From the Nashville Post:
Gibson ‘running out of time — rapidly’
“Gibson Brands, Inc. today announced that the company made a $16.6 million coupon payment to holders of its $375 million, 8.875% senior secured notes due 2018.”
That simple statement issued a week ago — at all of 26 words, it’s less than a quarter the length of Gibson’s boilerplate company description that accompanied it — suggests a business-as-usual tone of a company taking care of its contractual commitments.
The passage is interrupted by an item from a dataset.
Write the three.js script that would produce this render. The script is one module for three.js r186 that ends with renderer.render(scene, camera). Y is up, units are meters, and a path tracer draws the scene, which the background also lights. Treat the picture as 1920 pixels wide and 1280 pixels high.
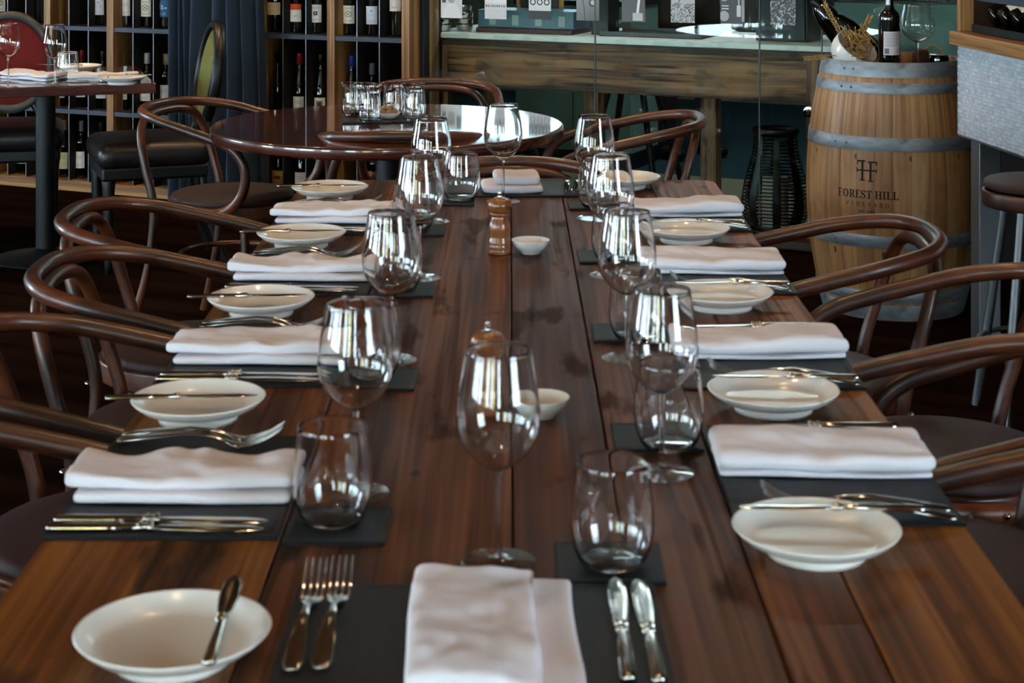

But the situation facing the iconic Nashville-based music instrument maker, which has annual revenues of more than $1 billion, is far from normal: CFO Bill Lawrence recently left the company after less than a year on the job and just six months before $375 million of senior secured notes will mature. On top of that, another $145 million in bank loans will come due immediately if those notes, issued in 2013, are not refinanced by July 23.
Less than six months out from those crucial deadlines, the prospects for an orderly refinancing — Gibson has hired investment bank Jefferies to help with that — look slim, observers say. And the alternative scenarios look likely to sideline longtime owner and CEO Henry Juszkiewicz.
“At the end of the day, someone will take control of this company — be it the debtors or the bondholders,” Debtwire reporter Reshmi Basu told the Post this week. “This has been a long time coming.”
Sheesh - they are an American Icon. There is no need for them to have been that deeply in hock except for poor management. Annual revenues of more than $1 billion? Come on - this is no way to run a company.